À titre d’exemple, les dirigeants du secteur minier reprochent à l’accord américano-ukrainien sur les ressources naturelles d’exagérer la valeur des minéraux critiques et leur potentiel d’attraction d’investissements privés relatifs à leur exploitation. De même, il n’est pas impossible que les dirigeants américains surestiment la viabilité commerciale des minéraux présents sous la glace du Groenland. Dans ces deux cas, bien que les manœuvres de Trump attirent l’attention, il est possible qu’elles contribuent peu à la sécurité minérale des États-Unis.
Il est bien entendu nécessaire que les États n’exercent pas un contrôle excessif sur les ressources naturelles d’autrui, du moins pas sans veiller à ce que des bienfaits locaux significatifs existent, au risque de susciter mécontentement et réactions brutales. Dans les années 1960 et 1970, plusieurs sociétés pétrolières occidentales ont été chassées d’une grande partie du Moyen-Orient, les gouvernements locaux estimant percevoir trop peu en retour. Aujourd’hui, des sociétés minières occidentales sont prises en étau dans certaines régions d’Afrique et d’Amérique latine, en raison de perceptions locales comparables. Et bien que les sociétés minières chinoises aient gagné du terrain sur le continent africain en se présentant comme plus solidaires du développement local, elles sont parfois elles aussi taxées de néocolonialisme. S’assurer un approvisionnement en ressources naturelles sans semer la suspicion constitue un exercice plus difficile qu’il n’y paraît.
Enfin, les pays riches en ressources naturelles doivent comprendre que le fait d’user de leurs exportations comme d’une arme risque de se retourner contre eux, les importateurs étant en effet susceptibles de se détourner du produit en question, ou de prendre d’autres mesures de rétorsion. L’embargo pétrolier arabe de 1973 en constitue l’un des exemples historiques les plus frappants.

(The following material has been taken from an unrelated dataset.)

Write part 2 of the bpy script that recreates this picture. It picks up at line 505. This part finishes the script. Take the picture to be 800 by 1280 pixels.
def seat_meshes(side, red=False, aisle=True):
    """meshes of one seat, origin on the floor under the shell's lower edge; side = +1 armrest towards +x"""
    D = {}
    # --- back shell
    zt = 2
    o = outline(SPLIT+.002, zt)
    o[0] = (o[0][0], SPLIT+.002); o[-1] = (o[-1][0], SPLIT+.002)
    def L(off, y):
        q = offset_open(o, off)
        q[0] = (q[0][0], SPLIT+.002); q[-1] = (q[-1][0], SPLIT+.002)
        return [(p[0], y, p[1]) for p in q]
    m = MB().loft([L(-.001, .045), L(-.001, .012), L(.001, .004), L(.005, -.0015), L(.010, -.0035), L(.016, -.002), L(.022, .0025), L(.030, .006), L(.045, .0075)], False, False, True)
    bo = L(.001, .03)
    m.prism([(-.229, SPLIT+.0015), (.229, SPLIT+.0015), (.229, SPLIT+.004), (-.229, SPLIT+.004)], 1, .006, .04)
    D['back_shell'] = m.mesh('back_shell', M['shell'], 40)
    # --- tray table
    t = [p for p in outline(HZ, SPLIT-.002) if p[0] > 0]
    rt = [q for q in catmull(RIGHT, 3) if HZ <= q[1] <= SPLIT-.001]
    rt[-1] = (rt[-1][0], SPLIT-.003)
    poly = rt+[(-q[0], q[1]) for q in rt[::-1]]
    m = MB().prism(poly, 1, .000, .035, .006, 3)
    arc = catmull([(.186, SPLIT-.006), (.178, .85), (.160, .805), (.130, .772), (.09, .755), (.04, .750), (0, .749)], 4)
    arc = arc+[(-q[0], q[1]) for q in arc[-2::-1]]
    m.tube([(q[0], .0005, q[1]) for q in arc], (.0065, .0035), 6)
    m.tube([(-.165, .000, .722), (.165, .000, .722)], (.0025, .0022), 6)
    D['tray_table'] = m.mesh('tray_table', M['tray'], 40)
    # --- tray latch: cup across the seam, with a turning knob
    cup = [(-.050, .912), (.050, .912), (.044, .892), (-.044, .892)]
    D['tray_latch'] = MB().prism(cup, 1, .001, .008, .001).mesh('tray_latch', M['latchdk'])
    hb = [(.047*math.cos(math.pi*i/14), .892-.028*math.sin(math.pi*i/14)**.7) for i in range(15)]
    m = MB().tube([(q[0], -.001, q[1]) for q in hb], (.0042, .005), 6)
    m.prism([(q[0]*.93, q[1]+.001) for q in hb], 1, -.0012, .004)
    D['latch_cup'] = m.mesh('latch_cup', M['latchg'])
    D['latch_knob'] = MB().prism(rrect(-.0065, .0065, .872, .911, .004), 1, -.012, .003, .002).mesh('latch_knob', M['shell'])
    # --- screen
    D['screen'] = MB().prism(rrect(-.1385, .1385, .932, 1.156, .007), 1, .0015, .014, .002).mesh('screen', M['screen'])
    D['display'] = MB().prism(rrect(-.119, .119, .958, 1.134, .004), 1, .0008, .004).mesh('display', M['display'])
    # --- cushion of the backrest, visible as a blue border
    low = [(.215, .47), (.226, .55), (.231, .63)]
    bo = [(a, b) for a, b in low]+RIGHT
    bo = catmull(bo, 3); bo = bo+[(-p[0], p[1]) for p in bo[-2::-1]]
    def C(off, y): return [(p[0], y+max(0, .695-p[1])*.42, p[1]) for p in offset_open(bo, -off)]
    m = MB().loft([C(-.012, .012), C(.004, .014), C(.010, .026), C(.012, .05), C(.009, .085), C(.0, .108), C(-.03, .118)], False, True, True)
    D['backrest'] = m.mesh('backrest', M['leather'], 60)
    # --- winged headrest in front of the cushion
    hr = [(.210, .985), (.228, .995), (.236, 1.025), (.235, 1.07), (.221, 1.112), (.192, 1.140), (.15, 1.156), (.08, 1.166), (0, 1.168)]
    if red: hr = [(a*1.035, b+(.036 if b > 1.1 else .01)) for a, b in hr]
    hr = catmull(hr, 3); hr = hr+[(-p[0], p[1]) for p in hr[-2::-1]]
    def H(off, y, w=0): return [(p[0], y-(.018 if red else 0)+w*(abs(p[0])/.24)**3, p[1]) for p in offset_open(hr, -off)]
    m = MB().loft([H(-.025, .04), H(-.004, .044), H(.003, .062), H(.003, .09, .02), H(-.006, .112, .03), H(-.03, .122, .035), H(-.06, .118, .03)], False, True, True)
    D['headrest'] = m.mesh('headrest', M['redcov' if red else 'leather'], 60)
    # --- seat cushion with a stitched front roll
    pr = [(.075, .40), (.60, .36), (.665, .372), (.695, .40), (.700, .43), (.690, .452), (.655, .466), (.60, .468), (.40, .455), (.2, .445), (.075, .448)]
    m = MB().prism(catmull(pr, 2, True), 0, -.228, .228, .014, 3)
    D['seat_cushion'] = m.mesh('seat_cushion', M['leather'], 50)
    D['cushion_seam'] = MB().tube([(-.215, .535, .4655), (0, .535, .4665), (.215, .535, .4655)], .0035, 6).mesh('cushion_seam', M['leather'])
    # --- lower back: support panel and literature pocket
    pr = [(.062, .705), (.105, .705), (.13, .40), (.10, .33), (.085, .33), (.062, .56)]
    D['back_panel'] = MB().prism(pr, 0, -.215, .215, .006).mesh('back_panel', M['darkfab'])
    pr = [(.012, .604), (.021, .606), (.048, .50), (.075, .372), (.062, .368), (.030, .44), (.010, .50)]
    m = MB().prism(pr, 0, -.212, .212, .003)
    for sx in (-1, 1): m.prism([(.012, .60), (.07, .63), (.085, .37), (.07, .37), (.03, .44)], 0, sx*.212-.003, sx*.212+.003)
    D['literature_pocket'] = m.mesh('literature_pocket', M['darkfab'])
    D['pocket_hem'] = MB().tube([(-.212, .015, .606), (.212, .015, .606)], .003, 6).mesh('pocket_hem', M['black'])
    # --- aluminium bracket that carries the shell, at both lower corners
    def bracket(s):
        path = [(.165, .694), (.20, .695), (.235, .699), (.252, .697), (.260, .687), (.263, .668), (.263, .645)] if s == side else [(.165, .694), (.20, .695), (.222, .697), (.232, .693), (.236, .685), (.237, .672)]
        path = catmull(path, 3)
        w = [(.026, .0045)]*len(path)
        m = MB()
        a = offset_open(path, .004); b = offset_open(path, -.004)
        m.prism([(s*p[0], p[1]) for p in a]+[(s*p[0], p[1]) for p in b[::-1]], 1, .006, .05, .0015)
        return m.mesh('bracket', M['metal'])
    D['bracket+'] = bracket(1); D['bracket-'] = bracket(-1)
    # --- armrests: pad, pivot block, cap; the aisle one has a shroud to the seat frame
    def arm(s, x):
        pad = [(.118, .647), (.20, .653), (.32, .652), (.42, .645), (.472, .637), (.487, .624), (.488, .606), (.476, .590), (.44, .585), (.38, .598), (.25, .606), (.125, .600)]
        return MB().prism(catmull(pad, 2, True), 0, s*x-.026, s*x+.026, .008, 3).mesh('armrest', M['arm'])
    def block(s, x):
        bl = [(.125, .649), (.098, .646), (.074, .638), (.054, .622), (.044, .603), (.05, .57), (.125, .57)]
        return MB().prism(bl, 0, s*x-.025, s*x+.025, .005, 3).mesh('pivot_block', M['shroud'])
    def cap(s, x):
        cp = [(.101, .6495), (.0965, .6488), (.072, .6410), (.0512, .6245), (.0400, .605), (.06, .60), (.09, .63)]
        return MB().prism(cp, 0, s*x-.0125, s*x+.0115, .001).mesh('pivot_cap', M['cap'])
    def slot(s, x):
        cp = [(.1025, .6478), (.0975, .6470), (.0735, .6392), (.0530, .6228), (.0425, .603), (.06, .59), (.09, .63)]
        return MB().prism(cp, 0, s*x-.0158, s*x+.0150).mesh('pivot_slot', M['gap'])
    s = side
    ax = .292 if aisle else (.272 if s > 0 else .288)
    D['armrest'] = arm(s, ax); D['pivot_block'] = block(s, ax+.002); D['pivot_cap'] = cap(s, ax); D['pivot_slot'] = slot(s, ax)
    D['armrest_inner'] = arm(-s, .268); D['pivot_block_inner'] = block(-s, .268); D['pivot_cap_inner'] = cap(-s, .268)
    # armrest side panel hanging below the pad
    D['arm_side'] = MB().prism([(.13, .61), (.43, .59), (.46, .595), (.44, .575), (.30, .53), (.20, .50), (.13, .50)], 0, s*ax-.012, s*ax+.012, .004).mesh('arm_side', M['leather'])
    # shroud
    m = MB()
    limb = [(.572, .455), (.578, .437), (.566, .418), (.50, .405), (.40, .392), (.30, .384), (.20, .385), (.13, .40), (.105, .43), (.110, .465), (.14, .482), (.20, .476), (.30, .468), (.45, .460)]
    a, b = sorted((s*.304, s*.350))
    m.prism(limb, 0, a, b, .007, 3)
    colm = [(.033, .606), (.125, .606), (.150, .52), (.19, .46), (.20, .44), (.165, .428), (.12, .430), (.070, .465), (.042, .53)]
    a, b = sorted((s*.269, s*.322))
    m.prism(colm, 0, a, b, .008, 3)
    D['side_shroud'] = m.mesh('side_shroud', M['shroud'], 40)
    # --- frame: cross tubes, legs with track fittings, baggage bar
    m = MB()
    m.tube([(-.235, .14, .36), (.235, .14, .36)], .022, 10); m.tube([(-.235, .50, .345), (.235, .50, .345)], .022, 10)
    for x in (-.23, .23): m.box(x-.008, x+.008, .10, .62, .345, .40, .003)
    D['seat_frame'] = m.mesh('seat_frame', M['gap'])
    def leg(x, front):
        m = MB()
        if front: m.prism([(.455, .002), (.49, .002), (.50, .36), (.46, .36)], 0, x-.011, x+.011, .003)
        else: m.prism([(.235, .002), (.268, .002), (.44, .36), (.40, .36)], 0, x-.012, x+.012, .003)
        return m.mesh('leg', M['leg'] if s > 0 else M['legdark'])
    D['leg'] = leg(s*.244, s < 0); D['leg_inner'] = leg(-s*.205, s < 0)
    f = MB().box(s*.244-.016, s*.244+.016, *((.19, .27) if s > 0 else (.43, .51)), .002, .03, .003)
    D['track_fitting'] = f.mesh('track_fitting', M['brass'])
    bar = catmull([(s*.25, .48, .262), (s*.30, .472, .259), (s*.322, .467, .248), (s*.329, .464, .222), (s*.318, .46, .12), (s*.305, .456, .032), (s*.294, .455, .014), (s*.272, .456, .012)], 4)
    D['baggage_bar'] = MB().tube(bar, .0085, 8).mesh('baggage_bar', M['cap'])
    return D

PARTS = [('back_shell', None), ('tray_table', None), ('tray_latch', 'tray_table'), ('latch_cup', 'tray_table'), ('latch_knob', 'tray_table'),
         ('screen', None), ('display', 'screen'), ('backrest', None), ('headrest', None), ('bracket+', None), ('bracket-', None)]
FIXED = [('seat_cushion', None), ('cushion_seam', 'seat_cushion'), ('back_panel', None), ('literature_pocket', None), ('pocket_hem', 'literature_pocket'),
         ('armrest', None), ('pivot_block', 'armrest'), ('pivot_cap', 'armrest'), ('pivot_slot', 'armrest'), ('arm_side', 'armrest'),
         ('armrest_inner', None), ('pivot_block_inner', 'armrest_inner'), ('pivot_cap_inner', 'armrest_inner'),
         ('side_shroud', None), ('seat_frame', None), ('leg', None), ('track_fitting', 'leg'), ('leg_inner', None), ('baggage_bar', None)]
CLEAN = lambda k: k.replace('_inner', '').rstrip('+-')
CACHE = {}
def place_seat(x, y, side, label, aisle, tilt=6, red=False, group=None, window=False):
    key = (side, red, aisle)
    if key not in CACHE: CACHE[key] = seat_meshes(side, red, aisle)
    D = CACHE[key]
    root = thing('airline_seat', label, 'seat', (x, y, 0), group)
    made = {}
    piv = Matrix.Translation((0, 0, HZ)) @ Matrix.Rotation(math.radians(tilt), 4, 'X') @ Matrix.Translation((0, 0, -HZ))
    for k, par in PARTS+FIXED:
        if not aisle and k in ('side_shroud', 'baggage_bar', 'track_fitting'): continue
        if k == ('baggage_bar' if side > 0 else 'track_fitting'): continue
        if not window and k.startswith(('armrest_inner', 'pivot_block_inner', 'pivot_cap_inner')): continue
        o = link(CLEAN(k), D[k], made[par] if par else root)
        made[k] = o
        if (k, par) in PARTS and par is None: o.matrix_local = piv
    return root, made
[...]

Car si cet embargo a produit l’effet escompté à court terme – infliger des difficultés économiques aux États occidentaux – il a également incité ces pays à développer de nouveaux gisements de pétrole en dehors du monde arabe, par exemple en Alaska et en mer du Nord.
De la même manière, la décision de la Russie de couper le gaz à l’Europe a dans un premier temps porté un coup au Vieux Continent, mais a fini par dévaster un marché d’exportation autrefois lucratif, qui s’est désormais trouvé d’autres sources d’approvisionnement en énergie. D’autres pays risquent de commettre la même erreur. La suspension par l’Inde du traité sur les eaux de l’Indus fait craindre que la Chine, alliée du Pakistan, n’utilise comme une arme les cours d’eau qu’elle contrôle et qui s’écoulent vers l’Inde. De même, en resserrant ses exportations mondiales de terres rares, la Chine risque d’accélérer l’ouverture d’installations d’extraction et de traitement des terres rares ailleurs dans le monde.
Sur les questions de garantie d’accès aux ressources naturelles, ou d’utilisation de ces ressources comme des outils géopolitiques, les mesures les plus médiatisées produisent rarement les résultats escomptés, en particulier à long terme. Une diplomatie efficace en matière de ressources naturelles exige davantage subtilité, expertise, prévoyance et équilibre – autant de qualités malheureusement peu présentes chez les dirigeants politiques d’aujourd’hui.